Answer with a single number: the count of lines that include the string "scene".

= = = = = = =

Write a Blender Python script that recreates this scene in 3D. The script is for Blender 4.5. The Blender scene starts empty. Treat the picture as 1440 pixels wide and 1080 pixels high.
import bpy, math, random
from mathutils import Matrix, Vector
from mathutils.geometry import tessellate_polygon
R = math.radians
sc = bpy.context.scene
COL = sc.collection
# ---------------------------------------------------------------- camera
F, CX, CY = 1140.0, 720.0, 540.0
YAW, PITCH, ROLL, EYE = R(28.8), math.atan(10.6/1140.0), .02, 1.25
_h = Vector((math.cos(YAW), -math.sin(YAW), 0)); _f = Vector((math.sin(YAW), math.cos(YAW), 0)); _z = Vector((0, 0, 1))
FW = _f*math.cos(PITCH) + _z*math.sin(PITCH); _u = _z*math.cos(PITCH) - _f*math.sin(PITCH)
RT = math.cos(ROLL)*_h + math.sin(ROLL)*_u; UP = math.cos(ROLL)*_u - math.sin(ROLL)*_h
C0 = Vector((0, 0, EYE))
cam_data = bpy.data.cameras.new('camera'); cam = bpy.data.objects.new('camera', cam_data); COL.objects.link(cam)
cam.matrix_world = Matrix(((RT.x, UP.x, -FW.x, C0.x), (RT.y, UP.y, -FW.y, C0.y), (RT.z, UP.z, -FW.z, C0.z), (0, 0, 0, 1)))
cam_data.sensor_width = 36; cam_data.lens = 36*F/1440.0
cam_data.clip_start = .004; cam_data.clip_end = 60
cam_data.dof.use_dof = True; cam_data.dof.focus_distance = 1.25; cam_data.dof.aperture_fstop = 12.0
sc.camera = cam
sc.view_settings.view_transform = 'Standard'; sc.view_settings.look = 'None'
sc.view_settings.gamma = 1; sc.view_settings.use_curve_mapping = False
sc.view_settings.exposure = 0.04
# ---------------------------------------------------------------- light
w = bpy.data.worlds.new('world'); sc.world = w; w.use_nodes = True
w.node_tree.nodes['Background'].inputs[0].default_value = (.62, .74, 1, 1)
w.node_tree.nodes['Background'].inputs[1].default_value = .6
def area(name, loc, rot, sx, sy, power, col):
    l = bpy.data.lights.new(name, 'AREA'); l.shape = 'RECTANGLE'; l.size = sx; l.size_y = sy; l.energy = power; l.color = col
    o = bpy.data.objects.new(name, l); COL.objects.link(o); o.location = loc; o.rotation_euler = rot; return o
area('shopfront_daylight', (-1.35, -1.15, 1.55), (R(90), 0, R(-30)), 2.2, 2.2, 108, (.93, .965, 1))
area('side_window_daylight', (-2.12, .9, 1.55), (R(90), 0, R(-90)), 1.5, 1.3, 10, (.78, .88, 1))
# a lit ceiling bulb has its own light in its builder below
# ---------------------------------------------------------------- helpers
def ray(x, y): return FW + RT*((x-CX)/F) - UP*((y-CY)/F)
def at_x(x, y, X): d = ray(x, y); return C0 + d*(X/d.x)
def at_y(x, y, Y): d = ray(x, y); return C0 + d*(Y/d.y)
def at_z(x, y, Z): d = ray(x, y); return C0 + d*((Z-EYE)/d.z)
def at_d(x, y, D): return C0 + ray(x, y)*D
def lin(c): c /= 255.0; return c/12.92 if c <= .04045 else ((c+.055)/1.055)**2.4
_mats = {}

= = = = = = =

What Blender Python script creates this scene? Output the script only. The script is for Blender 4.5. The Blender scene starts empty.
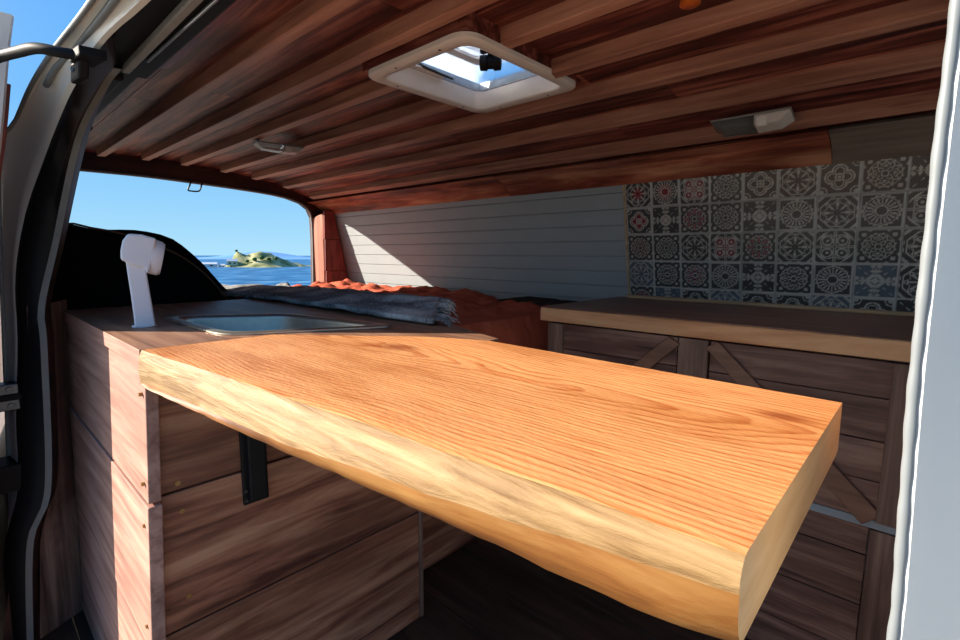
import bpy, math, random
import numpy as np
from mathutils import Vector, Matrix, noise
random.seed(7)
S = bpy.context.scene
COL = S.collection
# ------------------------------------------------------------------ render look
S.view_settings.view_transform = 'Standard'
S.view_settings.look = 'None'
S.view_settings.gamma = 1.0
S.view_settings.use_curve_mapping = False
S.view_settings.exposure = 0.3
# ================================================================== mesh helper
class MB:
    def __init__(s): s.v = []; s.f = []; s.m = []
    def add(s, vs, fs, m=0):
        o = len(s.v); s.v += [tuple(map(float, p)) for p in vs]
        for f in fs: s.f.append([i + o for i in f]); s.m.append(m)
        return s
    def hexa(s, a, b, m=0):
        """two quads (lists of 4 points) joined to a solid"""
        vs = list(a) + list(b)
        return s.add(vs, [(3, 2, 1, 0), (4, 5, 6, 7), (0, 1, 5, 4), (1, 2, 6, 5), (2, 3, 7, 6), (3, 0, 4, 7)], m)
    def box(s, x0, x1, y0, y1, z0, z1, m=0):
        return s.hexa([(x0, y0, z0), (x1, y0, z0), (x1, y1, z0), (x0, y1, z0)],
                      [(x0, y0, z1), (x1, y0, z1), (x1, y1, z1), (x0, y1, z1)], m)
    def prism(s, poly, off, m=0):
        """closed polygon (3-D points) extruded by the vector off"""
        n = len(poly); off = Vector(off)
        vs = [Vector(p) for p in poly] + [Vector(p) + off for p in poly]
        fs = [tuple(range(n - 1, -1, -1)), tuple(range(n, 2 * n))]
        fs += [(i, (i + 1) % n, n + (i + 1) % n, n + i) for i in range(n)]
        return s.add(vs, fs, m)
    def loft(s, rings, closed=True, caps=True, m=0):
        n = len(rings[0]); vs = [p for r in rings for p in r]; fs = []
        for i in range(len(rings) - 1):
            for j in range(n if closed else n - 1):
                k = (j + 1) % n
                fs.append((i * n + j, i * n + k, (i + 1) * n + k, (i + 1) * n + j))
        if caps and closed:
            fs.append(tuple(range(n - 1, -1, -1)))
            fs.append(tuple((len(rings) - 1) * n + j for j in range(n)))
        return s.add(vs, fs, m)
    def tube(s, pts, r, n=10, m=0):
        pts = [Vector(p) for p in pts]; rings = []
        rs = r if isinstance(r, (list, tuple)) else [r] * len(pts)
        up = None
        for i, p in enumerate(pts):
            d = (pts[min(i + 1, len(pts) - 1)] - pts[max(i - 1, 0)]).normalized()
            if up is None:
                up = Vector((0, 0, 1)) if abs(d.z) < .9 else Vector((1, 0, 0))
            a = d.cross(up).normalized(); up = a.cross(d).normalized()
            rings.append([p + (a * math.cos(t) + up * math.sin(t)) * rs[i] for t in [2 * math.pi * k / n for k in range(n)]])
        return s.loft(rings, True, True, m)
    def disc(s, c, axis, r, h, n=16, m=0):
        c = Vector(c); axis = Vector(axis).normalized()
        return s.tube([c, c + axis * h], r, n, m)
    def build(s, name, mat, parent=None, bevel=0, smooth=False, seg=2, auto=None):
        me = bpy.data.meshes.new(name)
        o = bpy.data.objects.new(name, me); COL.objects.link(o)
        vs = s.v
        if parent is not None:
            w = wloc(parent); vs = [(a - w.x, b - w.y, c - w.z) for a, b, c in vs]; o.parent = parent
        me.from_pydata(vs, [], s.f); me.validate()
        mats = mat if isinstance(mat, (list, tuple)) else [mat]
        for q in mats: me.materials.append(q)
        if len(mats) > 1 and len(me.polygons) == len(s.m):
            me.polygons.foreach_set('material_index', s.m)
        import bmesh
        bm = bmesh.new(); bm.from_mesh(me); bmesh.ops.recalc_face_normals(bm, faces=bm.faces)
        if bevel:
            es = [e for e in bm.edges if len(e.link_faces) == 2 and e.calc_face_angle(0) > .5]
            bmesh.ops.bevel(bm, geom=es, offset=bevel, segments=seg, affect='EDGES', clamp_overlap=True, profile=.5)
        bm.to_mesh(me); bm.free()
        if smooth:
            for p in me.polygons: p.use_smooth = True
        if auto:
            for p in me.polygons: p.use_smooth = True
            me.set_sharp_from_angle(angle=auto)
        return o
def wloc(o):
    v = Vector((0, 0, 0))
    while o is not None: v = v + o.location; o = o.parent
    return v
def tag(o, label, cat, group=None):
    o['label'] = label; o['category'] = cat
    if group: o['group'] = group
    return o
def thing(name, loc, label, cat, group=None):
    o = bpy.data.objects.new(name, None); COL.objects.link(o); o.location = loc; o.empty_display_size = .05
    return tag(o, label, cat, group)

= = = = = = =

§ WRITTEN SOLUTION
4